Record list:
■ ■ ■ ■ ■

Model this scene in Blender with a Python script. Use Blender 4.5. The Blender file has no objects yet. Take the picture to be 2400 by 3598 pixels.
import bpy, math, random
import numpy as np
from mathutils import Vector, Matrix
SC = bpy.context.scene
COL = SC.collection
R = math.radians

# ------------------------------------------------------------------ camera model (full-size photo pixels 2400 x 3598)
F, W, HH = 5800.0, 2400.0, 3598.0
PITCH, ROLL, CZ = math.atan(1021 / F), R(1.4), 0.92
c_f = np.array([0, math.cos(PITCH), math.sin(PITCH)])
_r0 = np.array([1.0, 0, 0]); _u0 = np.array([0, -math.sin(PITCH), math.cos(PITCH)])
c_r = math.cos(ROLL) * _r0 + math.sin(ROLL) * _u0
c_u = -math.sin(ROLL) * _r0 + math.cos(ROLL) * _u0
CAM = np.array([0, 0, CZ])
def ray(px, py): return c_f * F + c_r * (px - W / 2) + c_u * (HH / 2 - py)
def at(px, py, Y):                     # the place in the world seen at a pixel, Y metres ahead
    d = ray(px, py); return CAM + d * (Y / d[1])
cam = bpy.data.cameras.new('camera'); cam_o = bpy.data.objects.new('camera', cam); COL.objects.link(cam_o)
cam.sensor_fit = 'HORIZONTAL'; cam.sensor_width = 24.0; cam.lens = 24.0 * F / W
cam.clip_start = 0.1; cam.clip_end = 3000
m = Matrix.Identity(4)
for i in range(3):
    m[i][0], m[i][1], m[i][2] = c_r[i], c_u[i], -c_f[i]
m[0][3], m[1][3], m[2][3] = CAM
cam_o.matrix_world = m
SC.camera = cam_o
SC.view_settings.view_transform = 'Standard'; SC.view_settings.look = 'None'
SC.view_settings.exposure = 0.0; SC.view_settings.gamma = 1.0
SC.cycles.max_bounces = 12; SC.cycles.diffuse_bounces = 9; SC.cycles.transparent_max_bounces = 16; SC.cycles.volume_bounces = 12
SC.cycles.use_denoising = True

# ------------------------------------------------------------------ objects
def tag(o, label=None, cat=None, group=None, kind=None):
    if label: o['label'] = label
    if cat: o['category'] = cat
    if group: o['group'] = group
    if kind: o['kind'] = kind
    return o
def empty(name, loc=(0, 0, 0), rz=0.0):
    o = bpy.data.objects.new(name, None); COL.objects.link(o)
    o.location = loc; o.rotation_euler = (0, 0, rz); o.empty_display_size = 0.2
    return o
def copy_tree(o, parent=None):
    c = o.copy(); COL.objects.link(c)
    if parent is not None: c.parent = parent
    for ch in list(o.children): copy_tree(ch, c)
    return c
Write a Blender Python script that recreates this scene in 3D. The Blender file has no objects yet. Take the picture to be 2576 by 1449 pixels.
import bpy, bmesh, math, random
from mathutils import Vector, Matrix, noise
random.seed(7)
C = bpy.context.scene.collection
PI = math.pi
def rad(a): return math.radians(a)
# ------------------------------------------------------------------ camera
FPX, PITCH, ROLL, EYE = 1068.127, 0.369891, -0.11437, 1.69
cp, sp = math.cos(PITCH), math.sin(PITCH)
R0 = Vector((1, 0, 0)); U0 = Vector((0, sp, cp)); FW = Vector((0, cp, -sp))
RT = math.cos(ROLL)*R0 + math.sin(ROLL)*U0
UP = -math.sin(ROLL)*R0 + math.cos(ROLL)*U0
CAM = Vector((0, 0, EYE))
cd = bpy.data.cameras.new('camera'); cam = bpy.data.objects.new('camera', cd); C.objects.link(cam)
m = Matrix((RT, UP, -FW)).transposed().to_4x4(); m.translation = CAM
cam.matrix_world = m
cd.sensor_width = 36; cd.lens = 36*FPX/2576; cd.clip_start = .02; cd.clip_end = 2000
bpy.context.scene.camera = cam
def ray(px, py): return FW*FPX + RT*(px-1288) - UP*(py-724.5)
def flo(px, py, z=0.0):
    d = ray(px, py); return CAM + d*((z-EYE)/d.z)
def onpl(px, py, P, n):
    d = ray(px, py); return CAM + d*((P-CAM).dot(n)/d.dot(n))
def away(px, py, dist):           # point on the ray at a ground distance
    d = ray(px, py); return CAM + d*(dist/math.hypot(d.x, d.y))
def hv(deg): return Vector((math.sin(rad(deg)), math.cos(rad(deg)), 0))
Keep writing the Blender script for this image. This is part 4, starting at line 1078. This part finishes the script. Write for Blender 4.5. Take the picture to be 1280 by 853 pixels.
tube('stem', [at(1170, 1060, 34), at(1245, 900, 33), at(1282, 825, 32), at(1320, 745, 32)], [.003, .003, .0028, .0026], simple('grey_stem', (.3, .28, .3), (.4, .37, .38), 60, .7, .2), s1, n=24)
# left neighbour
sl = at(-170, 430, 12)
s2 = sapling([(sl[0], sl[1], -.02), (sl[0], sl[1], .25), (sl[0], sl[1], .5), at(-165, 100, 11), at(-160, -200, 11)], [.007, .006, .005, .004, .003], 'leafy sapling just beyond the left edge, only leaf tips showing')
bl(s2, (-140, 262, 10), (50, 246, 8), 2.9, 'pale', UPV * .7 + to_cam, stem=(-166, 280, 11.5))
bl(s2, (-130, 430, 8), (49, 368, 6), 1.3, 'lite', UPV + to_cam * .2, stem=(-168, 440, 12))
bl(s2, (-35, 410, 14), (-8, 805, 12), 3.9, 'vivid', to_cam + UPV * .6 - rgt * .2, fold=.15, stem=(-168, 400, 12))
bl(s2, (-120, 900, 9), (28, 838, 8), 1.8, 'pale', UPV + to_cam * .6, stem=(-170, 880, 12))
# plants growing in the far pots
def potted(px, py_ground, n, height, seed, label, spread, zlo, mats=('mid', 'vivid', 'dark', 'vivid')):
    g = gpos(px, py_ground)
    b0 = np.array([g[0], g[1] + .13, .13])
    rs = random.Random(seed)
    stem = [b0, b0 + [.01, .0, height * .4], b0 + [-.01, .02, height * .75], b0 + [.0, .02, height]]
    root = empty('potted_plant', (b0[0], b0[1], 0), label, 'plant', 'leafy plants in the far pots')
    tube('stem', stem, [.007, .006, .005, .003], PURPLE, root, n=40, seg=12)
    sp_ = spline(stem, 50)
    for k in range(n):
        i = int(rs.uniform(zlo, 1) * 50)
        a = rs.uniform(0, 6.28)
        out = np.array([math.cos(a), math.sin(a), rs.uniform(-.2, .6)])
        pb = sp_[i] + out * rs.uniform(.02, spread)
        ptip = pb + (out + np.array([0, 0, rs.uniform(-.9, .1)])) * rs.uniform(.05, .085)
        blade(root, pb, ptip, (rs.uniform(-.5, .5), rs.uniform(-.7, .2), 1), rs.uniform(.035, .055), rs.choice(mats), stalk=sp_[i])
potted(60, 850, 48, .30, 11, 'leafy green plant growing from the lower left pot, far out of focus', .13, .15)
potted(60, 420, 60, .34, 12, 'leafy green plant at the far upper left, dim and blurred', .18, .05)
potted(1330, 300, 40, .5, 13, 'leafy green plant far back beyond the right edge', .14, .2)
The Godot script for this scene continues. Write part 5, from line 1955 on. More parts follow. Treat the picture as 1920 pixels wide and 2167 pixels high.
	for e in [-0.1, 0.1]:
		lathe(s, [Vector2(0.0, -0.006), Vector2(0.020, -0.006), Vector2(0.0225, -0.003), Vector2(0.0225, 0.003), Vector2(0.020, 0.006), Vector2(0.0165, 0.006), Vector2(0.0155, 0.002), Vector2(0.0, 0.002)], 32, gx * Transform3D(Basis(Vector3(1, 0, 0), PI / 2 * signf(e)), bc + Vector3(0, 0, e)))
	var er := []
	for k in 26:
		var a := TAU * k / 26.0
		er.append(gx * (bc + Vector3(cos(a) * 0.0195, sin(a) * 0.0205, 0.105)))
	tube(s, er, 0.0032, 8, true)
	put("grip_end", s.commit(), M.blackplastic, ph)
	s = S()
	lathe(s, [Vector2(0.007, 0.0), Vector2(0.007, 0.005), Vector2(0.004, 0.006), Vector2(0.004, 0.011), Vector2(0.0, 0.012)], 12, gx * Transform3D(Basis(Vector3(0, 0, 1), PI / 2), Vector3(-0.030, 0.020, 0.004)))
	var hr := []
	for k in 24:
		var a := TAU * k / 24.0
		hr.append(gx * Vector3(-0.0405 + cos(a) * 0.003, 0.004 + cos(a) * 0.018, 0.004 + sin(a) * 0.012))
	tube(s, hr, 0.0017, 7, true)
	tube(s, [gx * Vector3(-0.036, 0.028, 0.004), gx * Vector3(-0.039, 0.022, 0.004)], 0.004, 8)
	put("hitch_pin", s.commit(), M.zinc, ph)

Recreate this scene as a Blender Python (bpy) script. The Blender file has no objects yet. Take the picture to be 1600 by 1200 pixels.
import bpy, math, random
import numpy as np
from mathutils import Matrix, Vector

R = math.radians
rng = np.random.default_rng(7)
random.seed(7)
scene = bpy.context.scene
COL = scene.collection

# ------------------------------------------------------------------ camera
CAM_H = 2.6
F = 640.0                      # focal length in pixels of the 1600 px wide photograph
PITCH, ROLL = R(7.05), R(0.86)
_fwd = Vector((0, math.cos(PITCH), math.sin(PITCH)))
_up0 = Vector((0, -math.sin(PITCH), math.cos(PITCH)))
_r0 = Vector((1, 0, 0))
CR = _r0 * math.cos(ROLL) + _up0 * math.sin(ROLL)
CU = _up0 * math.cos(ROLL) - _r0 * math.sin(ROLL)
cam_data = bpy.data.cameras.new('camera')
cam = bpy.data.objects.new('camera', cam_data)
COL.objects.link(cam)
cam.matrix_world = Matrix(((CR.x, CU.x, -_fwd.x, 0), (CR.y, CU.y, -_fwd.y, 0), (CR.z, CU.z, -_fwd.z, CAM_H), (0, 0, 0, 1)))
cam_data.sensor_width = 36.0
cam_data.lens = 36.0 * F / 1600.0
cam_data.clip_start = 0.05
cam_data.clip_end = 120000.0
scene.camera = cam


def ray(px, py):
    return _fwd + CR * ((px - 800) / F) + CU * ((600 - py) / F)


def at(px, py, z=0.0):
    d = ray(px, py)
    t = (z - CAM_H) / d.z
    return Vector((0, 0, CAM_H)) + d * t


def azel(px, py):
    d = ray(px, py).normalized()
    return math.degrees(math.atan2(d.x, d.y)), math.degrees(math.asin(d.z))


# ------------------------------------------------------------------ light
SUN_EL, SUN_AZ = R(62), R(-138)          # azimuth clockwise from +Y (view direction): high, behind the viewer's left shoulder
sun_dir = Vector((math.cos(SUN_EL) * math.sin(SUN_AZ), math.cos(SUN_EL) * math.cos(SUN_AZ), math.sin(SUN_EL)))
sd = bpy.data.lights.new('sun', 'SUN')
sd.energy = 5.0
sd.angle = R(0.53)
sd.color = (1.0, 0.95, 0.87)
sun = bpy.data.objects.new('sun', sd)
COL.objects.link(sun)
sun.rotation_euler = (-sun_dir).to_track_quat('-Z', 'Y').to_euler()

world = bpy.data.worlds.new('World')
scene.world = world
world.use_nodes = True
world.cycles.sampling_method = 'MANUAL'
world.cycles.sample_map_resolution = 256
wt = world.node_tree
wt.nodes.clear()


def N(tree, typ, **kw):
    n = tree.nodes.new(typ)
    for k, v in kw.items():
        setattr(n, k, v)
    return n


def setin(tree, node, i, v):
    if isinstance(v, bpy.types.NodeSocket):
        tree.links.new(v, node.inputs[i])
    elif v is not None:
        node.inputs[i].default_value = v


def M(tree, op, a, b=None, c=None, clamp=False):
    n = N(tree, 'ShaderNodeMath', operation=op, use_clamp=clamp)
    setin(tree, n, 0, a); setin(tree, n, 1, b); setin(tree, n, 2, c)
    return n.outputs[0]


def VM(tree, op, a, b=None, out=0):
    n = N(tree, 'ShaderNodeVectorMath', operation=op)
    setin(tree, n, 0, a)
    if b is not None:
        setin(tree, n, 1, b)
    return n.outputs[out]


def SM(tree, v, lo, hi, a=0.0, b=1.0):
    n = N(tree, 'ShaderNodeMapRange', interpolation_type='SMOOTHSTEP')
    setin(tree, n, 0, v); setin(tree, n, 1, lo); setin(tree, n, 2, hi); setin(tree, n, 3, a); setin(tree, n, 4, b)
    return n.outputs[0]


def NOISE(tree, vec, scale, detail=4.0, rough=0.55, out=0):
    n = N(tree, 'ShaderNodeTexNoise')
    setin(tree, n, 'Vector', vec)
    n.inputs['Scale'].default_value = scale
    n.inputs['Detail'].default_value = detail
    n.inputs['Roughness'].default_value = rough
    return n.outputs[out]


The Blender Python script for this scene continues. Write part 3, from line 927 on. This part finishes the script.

■ ■ ■ ■ ■

Everything from the line that contains "Recreate this scene" to the line that contains "return _fwd +" must be transcribed exactly, both end lines included.

Recreate this scene as a Blender Python (bpy) script. The Blender file has no objects yet. Take the picture to be 1600 by 1200 pixels.
import bpy, math, random
import numpy as np
from mathutils import Matrix, Vector

R = math.radians
rng = np.random.default_rng(7)
random.seed(7)
scene = bpy.context.scene
COL = scene.collection

# ------------------------------------------------------------------ camera
CAM_H = 2.6
F = 640.0                      # focal length in pixels of the 1600 px wide photograph
PITCH, ROLL = R(7.05), R(0.86)
_fwd = Vector((0, math.cos(PITCH), math.sin(PITCH)))
_up0 = Vector((0, -math.sin(PITCH), math.cos(PITCH)))
_r0 = Vector((1, 0, 0))
CR = _r0 * math.cos(ROLL) + _up0 * math.sin(ROLL)
CU = _up0 * math.cos(ROLL) - _r0 * math.sin(ROLL)
cam_data = bpy.data.cameras.new('camera')
cam = bpy.data.objects.new('camera', cam_data)
COL.objects.link(cam)
cam.matrix_world = Matrix(((CR.x, CU.x, -_fwd.x, 0), (CR.y, CU.y, -_fwd.y, 0), (CR.z, CU.z, -_fwd.z, CAM_H), (0, 0, 0, 1)))
cam_data.sensor_width = 36.0
cam_data.lens = 36.0 * F / 1600.0
cam_data.clip_start = 0.05
cam_data.clip_end = 120000.0
scene.camera = cam


def ray(px, py):
    return _fwd + CR * ((px - 800) / F) + CU * ((600 - py) / F)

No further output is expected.